Windows

Czy warto zainstalować Windows 10 Technical Preview? - wy pytacie, my odpowiadamy

Jakub Szczęsny
Czy warto zainstalować Windows 10 Technical Preview? - wy pytacie, my odpowiadamy
65

Pytanie wydaje się bardzo banalne - ale mimo wszystko bardzo często o to pytacie. Jako, że nowy Windows to jedno z ważniejszych wydarzeń początku nowego roku, zainteresowanie wokół tego tematu nie słabnie i coraz więcej osób zastanawia się, czy czasem nie warto przekonać się na własnej skórze, czego...

Pytanie wydaje się bardzo banalne - ale mimo wszystko bardzo często o to pytacie. Jako, że nowy Windows to jedno z ważniejszych wydarzeń początku nowego roku, zainteresowanie wokół tego tematu nie słabnie i coraz więcej osób zastanawia się, czy czasem nie warto przekonać się na własnej skórze, czego zdołał dokonać Microsoft.

Po pierwsze - teoria

Windows 10 jest na razie przekazywany do zainteresowanych nim użytkowników w ramach programu Windows Insider - skupiającego wokół siebie entuzjastów bądź deweloperów. W trakcie obcowania z tym systemem mogą oni wyrobić sobie opinię na jego temat, przekazać swoje sugestie Microsoftowi (co jak widać bardzo się opłaciło) lub dostosować swoje aplikacje do nowej wersji najważniejszego wciąż produktu giganta. Z niego korzystam i ja by być cały czas na bieżąco z wszystkimi zmianami, udoskonaleniami oraz funkcjami, które regularnie debiutują w tym systemie.

Windows 10 Technical Preview to wersja wczesna, niepozbawiona błędów i niedoróbek - niektóre funkcje mogą nie działać w ogóle albo działać nieprawidłowo. Stąd też odradza się korzystanie z tego systemu jako "pierwszego", na którym pracujemy nad ważnymi dla nas danymi. Korzystając z wczesnej wersji jakiegokolwiek oprogramowania dużo ryzykujemy - jeżeli coś się wykrzaczy i dane pójdą... do lasu - sami możemy być sobie winni. Trzeba mieć świadomość, że nie jest to wersja finalna, która w domyśle jest stabilniejsza niż wersje testowe.

Skoro o funkcjach mowa - w Windows 10 Technical Preview na razie jest luka w funkcjach przeznaczonych dla trybu dotykowego. O ile mamy już pełnoprawny Ekran Start, to w konwencjonalny sposób nie zdołamy uruchomić Internet Explorera - to jest możliwe dopiero po pewnych kombinacjach.

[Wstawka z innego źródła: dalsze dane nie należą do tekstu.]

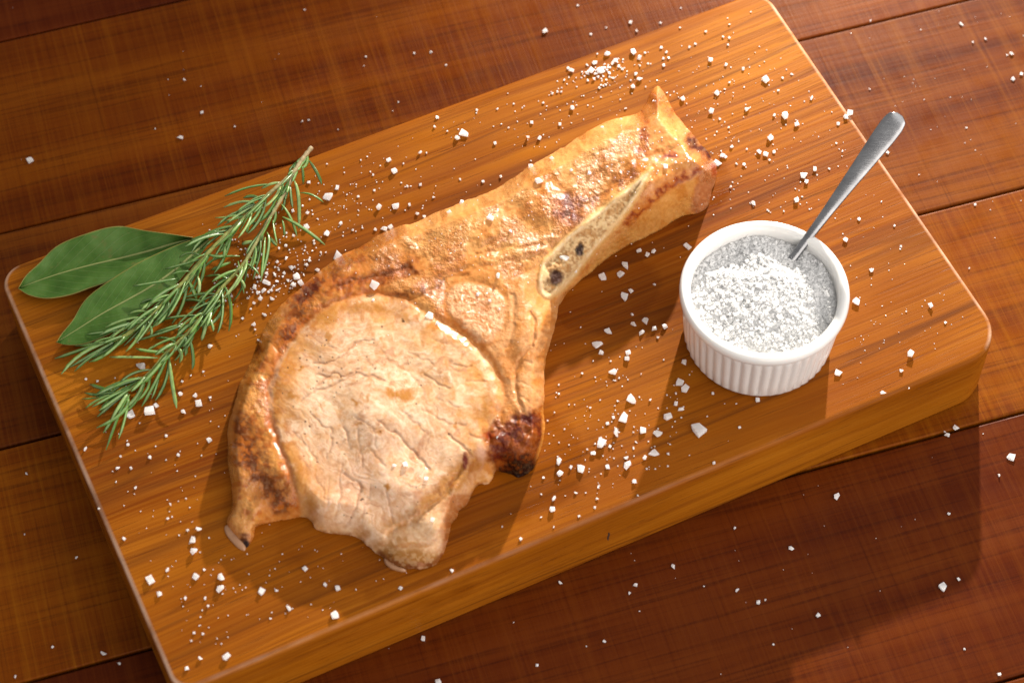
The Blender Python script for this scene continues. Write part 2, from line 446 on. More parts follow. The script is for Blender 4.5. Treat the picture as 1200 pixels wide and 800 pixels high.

Jak na razie, Windows 10 we wczesnej wersji jest przeznaczony głównie do trybu desktopowego i z tym trzeba się pogodzić. Osobiście, miałbym wielkie opory przed instalowaniem go na urządzeniu hybrydowym lub na tablecie, gdzie naprawdę liczy się dotykowy scenariusz użytkowania komputera.

A teraz praktyka

Mimo odradzania mi instalacji Windows 10 na głównym komputerze - zaryzykowałem. Korzystam z tej wersji systemu odkąd tylko się pojawiła i w ciągu trzech miesięcy bluescreena zobaczyłem dosłownie raz. I w dodatku się nie powtórzył. Nawet aktualizacje, które w przypadku Windows 8 działały jak chciały - tak teraz przebiegają absolutnie bezboleśnie.

Obsługa gier w Windows 10 Technical Preview wygląda dokładnie tak, jak w przypadku Windows 8. Ja generalnie większych problemów z włączeniem nowszych gier nie miałem, z takimi starociami jak pierwszy Unreal Tournament też ni. Gry chodzą naprawdę żwawo, nawet na moim biednym nieco sprzęcie - to się ceni.

Windows 10 należy także oddać to, że pracuje zauważalnie szybciej od swojego poprzednika. I tak, jak niektórzy komentatorzy swoje (że burdel w DLL-ach, że rejestr, że to, że siamto), tak ja powiem swoje. Windows 10 działa naprawdę dobrze - czy się to komuś podoba, czy nie. Można przytaczać wiele argumentów za tym, że Windows w pewien sposób jest zacofany (dzięki owemu zacofaniu pośrednio zachowuje się kompatybilność wsteczną) - jednak nie ma to przełożenia na to, jak system działa na co dzień.

Z moich obserwacji wynika jednak, że wczesne wersje rozwojowe Windows 10 mają liczne problemy ze sterownikami. U mnie kuleje sterownik graficzny i obsługa Bluetooth, stąd słuchawki bezprzewodowe nie są w stanie połączyć się z komputerem (tylko z tym jednym - z innymi urządzeniami hulają aż miło). Nie działa też czytnik kart pamięci, ale to dla mnie raczej mała strata. U każdego może nie działać lub działać nieprawidłowo co innego.

A teraz podsumujmy

Windows 10 Technical Preview nie jest przeznaczony do użytku codziennego. W moim przypadku jest to niejako konieczność, ale i nie mam problemu z dostępem do innego sprzętu - wszystkie newralgiczne dokumenty trzymam w chmurze, stąd o przepadek danych się nie boję. Może być problem, gdy wybiorę się z tym sprzętem w teren, a on odmówi posłuszeństwa. W zastępstwie zawsze mam ze sobą leciutki tablet Samsunga i klawiaturę Bluetooth do niego - w razie wu.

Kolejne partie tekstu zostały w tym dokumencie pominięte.